Echoing Sahota, it seems many sessional instructors are willing to take the risk if it means getting to do the job they love.

Among many shortcomings of his department, Peter seemed to be most disappointed by the lack of communication and encouragement.

“They would rather pay attention to a professor than to a nobody. [. . .] They really don’t pay attention to what I’m doing,” he said. He shifted in his chair and unpacked the idea for me.

Sessional instructors, he asserted, have to deal with anything that gets thrown at them. That ranges from being excluded in departmental meetings, to having no say over which courses they would like to teach, or having no say in the outline of the course. Sessionals enjoy minimal to absolutely no autonomy.

“In the seniority system, there are a lot of people above and below me and I do not know where I stand. And, if I were to make a mistake as an instructor, my department could implicitly get rid of me next semester. It’s because the hiring process is not transparent enough,” he said.

Sahota also hinted at this feeling of censorship, saying that “sessionals feel like they are forced to hide everything” in order to not risk losing their jobs.

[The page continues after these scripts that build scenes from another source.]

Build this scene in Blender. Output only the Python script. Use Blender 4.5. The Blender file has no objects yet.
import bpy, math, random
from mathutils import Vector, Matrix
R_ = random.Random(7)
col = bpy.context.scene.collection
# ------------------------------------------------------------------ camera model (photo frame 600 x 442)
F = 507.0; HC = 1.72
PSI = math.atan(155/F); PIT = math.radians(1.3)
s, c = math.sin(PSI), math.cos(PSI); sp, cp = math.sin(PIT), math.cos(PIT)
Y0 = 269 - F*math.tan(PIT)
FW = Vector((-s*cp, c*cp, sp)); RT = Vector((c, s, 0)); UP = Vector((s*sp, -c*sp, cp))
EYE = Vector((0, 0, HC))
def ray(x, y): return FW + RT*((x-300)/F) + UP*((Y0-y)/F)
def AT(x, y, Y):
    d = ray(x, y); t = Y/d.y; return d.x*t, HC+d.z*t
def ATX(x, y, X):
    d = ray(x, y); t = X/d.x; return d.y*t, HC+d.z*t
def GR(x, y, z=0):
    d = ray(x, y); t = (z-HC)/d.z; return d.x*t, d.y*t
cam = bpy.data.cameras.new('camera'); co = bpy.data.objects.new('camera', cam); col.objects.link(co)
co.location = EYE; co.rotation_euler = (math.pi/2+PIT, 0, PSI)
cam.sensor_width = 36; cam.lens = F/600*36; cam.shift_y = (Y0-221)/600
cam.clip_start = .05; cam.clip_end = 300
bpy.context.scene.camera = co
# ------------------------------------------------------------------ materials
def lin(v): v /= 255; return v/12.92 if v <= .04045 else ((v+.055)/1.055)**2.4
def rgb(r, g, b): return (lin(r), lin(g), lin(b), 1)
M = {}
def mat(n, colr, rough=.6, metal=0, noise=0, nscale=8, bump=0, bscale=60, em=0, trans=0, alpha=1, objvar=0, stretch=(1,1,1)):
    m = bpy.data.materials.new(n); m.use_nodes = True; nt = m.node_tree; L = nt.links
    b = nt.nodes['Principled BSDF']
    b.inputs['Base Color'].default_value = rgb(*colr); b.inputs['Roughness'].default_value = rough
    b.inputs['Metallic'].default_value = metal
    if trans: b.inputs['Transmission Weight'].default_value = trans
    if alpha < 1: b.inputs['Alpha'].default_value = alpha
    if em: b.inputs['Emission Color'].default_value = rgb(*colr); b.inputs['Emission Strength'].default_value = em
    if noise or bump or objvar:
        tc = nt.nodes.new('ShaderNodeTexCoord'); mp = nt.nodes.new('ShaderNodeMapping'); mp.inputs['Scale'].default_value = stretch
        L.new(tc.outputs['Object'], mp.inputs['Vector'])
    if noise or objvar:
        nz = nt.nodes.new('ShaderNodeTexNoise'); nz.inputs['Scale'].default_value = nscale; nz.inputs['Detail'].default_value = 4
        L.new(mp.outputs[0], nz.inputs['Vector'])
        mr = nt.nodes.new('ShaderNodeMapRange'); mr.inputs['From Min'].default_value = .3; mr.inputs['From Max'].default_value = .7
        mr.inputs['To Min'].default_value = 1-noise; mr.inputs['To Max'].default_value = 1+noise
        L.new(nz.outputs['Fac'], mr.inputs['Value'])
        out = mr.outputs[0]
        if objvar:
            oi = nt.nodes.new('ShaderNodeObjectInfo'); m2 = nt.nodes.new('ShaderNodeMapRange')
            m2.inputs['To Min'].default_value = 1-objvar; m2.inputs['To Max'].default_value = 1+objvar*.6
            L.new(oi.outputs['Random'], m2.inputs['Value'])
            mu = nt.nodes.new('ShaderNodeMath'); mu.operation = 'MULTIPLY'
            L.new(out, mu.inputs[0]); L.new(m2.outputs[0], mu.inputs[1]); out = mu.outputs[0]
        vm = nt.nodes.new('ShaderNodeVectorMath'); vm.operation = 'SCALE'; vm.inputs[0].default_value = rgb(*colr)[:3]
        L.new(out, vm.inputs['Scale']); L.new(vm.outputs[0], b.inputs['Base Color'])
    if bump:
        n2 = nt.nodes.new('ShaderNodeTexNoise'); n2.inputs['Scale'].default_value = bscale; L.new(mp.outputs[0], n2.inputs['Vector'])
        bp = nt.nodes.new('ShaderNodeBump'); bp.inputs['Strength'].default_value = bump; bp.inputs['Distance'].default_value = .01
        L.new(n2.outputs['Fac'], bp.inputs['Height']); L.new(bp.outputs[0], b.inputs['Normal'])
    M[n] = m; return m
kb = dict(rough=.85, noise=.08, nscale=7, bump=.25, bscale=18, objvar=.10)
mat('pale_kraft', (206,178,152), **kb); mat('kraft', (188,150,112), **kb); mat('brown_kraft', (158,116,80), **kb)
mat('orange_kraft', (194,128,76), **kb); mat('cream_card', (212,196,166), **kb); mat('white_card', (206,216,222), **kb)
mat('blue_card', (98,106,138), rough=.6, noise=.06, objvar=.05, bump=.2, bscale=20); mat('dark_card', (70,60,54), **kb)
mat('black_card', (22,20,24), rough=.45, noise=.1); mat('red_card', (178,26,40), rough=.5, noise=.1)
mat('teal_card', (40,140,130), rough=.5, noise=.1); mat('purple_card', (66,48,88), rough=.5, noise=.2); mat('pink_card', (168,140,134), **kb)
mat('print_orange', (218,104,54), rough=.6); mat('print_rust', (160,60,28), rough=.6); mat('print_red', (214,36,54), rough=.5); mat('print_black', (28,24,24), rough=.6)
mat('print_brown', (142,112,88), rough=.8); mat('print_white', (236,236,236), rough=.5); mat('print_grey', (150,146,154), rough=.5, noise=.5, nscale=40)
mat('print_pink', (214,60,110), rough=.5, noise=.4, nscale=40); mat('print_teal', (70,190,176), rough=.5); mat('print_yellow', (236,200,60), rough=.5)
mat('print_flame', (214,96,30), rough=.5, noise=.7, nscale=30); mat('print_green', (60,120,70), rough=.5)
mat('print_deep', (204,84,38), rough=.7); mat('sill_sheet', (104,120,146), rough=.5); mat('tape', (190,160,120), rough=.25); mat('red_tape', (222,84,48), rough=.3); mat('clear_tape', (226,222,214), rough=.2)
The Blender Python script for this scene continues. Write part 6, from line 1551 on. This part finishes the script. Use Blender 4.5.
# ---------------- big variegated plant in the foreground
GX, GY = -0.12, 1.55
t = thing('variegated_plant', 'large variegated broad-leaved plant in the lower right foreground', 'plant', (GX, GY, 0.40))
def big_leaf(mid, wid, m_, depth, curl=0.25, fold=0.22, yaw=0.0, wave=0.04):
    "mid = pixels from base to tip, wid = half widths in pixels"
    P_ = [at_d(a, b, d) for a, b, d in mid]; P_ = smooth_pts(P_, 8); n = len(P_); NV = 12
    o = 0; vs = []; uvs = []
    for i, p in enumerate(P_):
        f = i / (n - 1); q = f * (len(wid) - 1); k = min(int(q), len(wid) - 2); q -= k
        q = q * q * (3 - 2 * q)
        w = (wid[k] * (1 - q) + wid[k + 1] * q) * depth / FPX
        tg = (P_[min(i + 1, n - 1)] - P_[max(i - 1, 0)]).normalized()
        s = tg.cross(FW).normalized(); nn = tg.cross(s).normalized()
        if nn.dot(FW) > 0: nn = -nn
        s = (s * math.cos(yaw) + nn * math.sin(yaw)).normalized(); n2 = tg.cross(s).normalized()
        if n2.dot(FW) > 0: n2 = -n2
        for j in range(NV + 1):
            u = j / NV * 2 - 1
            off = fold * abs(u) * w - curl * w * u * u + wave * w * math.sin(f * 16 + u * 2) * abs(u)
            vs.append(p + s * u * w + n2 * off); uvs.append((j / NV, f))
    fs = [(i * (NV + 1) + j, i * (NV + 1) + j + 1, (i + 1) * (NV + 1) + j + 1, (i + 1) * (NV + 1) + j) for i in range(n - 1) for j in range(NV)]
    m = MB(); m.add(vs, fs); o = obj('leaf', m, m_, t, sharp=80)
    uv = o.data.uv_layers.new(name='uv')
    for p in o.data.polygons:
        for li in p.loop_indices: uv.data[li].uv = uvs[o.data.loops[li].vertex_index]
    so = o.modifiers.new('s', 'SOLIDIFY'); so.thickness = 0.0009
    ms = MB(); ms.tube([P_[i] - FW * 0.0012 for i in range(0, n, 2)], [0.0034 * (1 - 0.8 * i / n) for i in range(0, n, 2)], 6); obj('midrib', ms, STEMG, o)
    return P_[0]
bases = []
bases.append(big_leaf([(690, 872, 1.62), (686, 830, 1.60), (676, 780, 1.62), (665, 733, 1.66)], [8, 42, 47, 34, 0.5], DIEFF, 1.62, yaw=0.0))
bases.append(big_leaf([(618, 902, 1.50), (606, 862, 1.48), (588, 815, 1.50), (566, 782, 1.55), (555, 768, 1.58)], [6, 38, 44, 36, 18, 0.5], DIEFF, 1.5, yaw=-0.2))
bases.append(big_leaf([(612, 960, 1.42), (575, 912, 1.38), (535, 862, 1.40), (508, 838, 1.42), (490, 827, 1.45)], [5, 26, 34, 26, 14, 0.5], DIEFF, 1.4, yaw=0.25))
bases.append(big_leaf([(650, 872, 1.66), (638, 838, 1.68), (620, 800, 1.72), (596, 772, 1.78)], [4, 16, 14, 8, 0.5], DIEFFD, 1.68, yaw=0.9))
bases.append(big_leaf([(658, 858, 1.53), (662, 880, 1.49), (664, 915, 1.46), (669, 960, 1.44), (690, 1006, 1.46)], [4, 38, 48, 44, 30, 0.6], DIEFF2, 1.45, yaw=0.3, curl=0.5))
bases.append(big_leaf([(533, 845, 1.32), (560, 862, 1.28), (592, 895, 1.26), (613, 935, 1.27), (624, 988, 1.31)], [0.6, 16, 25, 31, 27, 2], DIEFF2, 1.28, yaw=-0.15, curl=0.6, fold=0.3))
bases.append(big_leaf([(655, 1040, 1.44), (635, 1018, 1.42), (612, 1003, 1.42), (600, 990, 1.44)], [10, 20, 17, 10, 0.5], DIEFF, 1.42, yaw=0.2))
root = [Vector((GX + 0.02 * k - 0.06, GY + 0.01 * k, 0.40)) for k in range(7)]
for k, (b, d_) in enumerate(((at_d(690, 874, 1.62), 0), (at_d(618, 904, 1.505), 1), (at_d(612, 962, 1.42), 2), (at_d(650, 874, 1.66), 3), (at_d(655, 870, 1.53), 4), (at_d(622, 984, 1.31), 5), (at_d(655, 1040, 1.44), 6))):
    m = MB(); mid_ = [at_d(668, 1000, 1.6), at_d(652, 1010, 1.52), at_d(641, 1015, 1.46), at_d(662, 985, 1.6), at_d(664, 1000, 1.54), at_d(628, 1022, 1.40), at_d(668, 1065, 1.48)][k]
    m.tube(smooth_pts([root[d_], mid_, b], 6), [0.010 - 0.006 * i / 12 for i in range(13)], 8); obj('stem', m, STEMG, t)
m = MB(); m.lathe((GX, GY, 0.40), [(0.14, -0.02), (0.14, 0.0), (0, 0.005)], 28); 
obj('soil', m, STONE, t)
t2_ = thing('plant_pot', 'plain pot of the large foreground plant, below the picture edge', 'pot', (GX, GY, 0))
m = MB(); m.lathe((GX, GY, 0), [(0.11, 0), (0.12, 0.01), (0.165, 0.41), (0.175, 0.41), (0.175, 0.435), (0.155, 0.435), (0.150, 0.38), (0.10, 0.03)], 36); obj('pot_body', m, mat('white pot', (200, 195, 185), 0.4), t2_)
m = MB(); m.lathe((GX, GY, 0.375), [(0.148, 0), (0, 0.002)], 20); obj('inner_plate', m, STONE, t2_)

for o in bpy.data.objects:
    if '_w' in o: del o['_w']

Problems such as no benefits, crammed and shared office space, increased class sizes, and sometimes quality and quantity of teaching assistants only add to the stress experienced by adjunct faculty, according to Peter.

The precarious work for only passable pay has some wondering where the money goes. As Sahota suggested, most of the money earned through increased employment of sessionals goes to the middlemen: the people at the clerical and managerial levels of SFU, who aren’t instrumental to the university experience of a student.

As a sessional instructor who has to settle for less than what could have been, Peter is still cautiously optimistic. “I like to see big, I like to dream big, but I don’t get to teach big,” he said.

Often sessional instructors are seen as failed professors, but Sahota emphasized that this is not the case. “It’s a failure of the institution, not the failure of the sessional instructor.”

*Name has been changed to protect the anonymity of the source.